STRA-KINO – Possession, 1981

Originario della Polonia, Andrzej Zulawski ha riscontrato molte difficoltà nel far circolare i suoi film, soprattutto in Italia. Non è una novità se pensiamo che la distribuzione italiana da sempre è concentrata e tende verso un certo tipo di cinema. Se poi parliamo di un cinema “particolare”, perlopiù polacco, allora non c’è più nulla da dire.

Zulawski iniziò la sua carriera collaborando come assistente personale del regista Andrzej Wajda, ma dopo aver visto passare sotto i suoi occhi parecchie censure, decise di trasferirsi in Francia, dove conobbe la sua futura musa Sophie Marceau (in seguito sua moglie), con cui alcuni anni più tardi girò il bellissimo film La Fidelité.

Incompreso, spesso non apprezzato e criticato, Zulawski racconta delle storie crude, violente e reali. Riesce ad andare oltre il semplice linguaggio narrativo, colpendo le emozioni più profonde che si nascondono in un uomo. Scava e arriva in fondo, dove le sensazioni sono amplificate e tenute nascoste dal mondo, perché il mondo non è in grado di contenerle tutte, per intere. Le sue immagini sono vere e proprie poesie, che siano grottesche, inquietanti o romantiche, riescono ad evocare un senso di superiorità stilistica.

LA TRAMA

Il film Possession del 1981, interpretato da due grandi attori, Sam Neill e Isabelle Adjani, è un continuo insinuarsi nella vita di due coniugi colpiti da strani accadimenti che li porteranno a vivere situazioni inquietanti e morbose. 

Un continuo susseguirsi di dialoghi a dir poco allucinanti, controversi e spesso difficili da comprendere ricorrono per tutta la durata del film, contornati da immagini simboliche e tendenti al sacro. La macchina a mano pervade la scena e rinchiude i protagonisti in un cerchio che li conduce e riconduce al punto di partenza. La nascita come inizio, ma anche come fine di qualcosa, un percorso labirintico che percuote la donna per nove mesi. Inizio e fine, nascita e morte come due facce della stessa medaglia facenti parte di un unico grande cerchio della vita. Tutto è circolare e la luce si spegne e si accede a intermittenza, come a sottolineare il fatto che tutto in un attimo c’è e improvvisamente scompare.
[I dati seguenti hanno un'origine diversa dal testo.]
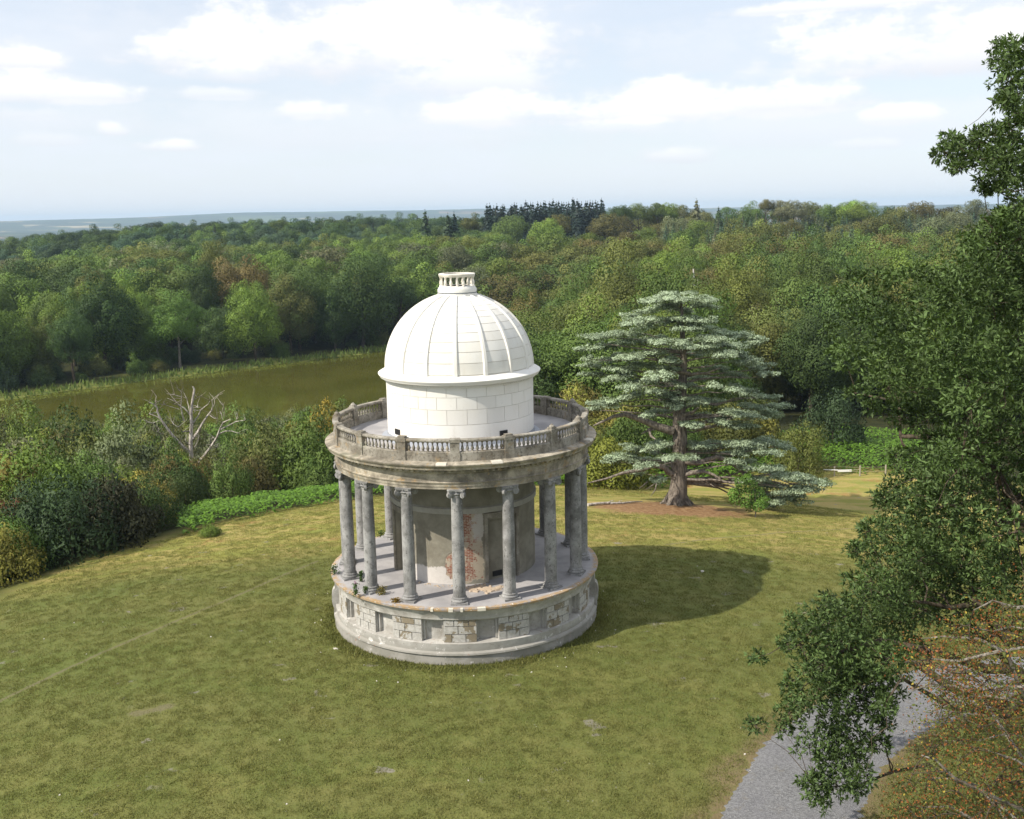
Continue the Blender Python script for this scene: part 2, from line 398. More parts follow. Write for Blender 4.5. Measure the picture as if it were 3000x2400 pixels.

Possessione ma anche ossessione e ricerca disperata di un senso. Possedere ed essere posseduti. Una rivelazione difficile da spiegare e accettare, ma insita in ogni essere umano. Allora non serve avere una famiglia felice, vivere in una bella casa e fare finta di amarsi, bisogna ricominciare a sentire, dentro.

Anna non ascolta più nel senso più profondo del termine ma, soprattutto, non si sente e quando finalmente ricomincia ad avvertire la presenza fisica di un altro essere vicino, si abbandona alla sensazione del cambiamento, ignara che quella presenza sarà per lei la fine. Un essere che utilizza il corpo della donna, Anna, come contenitore per crescere, nutrirsi e infine possederla sessualmente e far nascere in lei il seme. Mezzo uomo e mezzo animale, crea il concetto del doppio, inteso come inizio bisognoso di una fine per poter finalmente vivere; solo la distruzione dell’originale può portarlo alla luce. Resta la purezza di un bambino che per la sua giovane età e innocenza è capace di sentire nel profondo e accorgersi della figura inquietante.

Niente di meglio che una Berlino post-caduta del muro come ambientazione a questa storia che si muove come una danza macabra, disegnata in appartamenti spogli e lugubri. Il cielo grigio accompagna gli amanti in una realtà ormai fittizia.

Film in concorso alla 34° edizione del festival di Cannes, fa vincere a Isabelle Adjani il premio come miglior interpretazione femminile.

Caso vuole che, nonostante il film sia stato girato in Germania, precisamente a Berlino, non è mai stato distribuito nella nazione d’origine.